Ms Larkin’s front door was open but there were no signs of a struggle. Her family says she wasn’t sexually assaulted.

The crime scene was so bloody police believe the killer must also have been covered in it.

Det Insp Drinnen said new information, which he declined to detail, prompted cold case detectives to reopen the case in January.

Information provided to us is that Ms Larkin had experienced some distressing incidents in the weeks prior to her death, Det Insp Drinnen said.

“We believe Ms Larkin confided in the people closest to her about these incidents,” he said.

Detectives are now desperate to hear from those who were closest to Ms Larkin, and who might know details of incidents that marred Ms Larkin’s life before she was killed.

A reward of $250,000 remains on offer for information that leads to Ms Larkin’s killer.

Ms Larkin’s family hope they might finally get the answers they so desperately want.

“(Her mother) is an elderly lady  … she can’t really get closure. She doesn’t know what the reason is behind what has happened,” Det Insp Drinnen said.

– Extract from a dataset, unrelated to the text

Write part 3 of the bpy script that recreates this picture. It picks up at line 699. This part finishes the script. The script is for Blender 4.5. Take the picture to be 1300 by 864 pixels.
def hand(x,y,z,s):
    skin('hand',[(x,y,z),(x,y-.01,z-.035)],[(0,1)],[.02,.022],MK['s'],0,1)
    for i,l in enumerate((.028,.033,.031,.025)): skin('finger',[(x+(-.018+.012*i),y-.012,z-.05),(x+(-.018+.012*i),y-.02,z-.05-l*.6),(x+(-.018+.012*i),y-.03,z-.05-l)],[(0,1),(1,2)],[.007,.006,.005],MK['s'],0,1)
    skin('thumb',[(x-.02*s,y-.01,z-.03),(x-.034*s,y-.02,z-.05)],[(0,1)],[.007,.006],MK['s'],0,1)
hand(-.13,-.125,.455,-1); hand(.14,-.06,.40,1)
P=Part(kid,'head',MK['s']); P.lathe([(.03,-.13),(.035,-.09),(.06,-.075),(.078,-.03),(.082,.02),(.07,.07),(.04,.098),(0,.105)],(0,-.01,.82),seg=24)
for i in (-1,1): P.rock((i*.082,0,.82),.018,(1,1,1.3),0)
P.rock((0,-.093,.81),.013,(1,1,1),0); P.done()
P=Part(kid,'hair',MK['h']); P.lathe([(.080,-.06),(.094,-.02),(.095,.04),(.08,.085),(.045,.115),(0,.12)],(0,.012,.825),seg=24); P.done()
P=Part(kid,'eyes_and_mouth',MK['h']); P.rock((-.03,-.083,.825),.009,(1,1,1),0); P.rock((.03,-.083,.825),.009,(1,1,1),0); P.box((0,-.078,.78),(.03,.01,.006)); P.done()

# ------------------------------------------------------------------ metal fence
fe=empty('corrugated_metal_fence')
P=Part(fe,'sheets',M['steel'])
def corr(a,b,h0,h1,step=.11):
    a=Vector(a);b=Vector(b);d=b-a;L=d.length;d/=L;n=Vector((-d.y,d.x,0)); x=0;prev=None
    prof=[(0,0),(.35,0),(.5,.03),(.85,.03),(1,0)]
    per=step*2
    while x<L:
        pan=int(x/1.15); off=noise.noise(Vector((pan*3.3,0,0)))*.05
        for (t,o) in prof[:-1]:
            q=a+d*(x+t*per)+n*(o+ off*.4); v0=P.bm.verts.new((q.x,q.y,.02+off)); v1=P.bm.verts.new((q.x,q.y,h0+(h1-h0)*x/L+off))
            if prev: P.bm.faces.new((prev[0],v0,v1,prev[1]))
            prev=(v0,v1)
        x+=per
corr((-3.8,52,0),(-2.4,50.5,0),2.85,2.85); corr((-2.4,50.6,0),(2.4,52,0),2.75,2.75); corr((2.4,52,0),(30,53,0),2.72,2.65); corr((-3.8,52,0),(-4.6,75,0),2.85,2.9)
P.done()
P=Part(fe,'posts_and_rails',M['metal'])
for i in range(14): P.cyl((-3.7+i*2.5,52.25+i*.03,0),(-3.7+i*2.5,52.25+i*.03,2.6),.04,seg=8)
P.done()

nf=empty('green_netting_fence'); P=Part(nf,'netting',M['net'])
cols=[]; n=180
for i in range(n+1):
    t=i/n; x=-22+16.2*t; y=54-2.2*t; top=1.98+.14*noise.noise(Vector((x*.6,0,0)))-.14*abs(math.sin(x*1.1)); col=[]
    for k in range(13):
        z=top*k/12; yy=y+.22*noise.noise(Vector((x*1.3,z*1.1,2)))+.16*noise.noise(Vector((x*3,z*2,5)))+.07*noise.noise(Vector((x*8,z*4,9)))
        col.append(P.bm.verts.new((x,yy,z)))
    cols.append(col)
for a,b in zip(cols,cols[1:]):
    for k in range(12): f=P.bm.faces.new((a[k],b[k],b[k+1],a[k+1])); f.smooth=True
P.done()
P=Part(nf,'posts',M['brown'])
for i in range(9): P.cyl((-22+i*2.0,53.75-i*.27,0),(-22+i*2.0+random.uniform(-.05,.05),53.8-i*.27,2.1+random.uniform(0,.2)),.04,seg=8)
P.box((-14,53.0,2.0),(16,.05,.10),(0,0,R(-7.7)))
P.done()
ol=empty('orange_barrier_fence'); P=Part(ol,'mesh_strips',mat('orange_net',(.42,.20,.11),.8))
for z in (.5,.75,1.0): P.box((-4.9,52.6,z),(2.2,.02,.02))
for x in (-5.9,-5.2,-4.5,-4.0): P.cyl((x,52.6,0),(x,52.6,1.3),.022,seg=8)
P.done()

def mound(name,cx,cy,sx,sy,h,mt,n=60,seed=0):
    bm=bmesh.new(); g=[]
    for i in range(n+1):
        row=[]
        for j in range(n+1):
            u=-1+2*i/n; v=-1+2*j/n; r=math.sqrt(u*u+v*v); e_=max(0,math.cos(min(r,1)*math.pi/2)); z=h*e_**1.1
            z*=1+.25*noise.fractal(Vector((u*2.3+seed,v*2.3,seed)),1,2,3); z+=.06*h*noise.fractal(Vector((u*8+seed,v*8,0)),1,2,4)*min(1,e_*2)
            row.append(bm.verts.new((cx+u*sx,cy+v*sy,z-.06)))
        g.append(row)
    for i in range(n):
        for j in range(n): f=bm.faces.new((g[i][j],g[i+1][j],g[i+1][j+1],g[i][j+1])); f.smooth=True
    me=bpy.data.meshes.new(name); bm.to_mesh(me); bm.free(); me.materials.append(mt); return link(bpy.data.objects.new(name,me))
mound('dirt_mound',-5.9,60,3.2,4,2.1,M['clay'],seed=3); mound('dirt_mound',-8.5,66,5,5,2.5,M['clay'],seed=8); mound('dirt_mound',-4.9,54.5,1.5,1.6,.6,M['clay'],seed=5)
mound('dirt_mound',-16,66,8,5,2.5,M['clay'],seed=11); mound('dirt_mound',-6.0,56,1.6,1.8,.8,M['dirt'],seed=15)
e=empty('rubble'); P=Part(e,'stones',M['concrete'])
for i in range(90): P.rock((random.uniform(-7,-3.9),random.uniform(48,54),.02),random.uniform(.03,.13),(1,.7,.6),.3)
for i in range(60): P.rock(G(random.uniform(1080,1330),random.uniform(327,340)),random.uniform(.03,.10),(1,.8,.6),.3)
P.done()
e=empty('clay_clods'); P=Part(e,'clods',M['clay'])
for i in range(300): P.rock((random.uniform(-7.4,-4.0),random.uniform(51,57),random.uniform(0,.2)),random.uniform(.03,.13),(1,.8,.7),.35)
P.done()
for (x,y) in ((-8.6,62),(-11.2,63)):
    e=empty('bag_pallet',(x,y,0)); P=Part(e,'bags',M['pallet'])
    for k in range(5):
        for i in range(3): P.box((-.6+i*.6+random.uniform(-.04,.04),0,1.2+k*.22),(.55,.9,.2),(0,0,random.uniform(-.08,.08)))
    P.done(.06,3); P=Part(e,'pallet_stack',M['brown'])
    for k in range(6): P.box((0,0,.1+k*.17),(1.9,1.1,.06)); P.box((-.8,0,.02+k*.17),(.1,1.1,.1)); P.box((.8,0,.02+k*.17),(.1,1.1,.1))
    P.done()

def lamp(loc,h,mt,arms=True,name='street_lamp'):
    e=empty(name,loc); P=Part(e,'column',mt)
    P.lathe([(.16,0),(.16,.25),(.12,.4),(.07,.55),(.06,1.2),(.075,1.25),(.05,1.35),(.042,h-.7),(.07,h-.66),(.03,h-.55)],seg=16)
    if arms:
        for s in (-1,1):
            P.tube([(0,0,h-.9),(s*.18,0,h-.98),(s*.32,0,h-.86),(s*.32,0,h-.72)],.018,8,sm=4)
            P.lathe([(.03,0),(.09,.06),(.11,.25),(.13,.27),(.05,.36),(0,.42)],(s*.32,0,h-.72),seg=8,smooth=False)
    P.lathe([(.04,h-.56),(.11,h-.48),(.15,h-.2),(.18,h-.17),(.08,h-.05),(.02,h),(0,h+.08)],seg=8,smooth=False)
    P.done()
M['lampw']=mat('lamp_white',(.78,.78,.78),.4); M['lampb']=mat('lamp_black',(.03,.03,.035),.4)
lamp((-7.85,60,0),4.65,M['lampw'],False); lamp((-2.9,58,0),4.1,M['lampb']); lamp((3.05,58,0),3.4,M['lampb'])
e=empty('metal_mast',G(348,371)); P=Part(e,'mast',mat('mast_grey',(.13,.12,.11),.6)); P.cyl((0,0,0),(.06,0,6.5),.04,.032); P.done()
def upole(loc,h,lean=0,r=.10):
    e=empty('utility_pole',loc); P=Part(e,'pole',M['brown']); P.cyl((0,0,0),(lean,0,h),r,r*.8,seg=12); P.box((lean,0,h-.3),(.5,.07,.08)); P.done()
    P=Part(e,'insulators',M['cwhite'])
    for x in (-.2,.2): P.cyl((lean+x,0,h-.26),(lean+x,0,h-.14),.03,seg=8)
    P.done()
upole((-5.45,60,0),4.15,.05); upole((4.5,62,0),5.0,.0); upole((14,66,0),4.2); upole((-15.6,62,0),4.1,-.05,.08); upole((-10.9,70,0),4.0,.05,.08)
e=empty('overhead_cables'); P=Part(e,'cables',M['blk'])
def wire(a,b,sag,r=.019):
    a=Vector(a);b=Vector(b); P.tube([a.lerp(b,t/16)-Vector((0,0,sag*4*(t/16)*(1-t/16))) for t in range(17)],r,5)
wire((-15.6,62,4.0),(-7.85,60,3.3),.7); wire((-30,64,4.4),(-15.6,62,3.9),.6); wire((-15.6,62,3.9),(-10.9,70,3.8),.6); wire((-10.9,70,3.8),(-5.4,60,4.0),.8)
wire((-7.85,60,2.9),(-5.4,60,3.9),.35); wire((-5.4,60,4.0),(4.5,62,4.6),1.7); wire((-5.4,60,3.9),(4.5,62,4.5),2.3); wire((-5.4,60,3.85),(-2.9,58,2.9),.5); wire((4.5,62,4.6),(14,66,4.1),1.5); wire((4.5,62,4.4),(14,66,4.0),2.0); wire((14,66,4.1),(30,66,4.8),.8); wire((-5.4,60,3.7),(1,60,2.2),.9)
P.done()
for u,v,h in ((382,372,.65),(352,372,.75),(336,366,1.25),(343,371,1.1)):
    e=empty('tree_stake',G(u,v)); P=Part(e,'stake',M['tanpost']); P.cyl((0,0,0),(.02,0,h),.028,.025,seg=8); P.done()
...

Ms Larkin, who was a regular at Franks Gym in Noosa, also worked in local restaurants and at the time of her death, she was visiting restaurants in the area looking for a new job.

“She was energetic and full of life,” the detective said.

“She was certainly someone who was well-known in the community and her circle of friends, which is why we are appealing to those people out there that had contact with her in the two to three weeks prior to her death to come forward,” he said.

On the 30th anniversary of her death, Ms Larkin was remembered by her sister, Juanita Wotherspoon, as a vivacious and beautiful young woman with a great smile and gentle eyes.

“She did not deserve this. We still wait hoping that one day we will know who and why,” she told The Sunshine Coast Daily.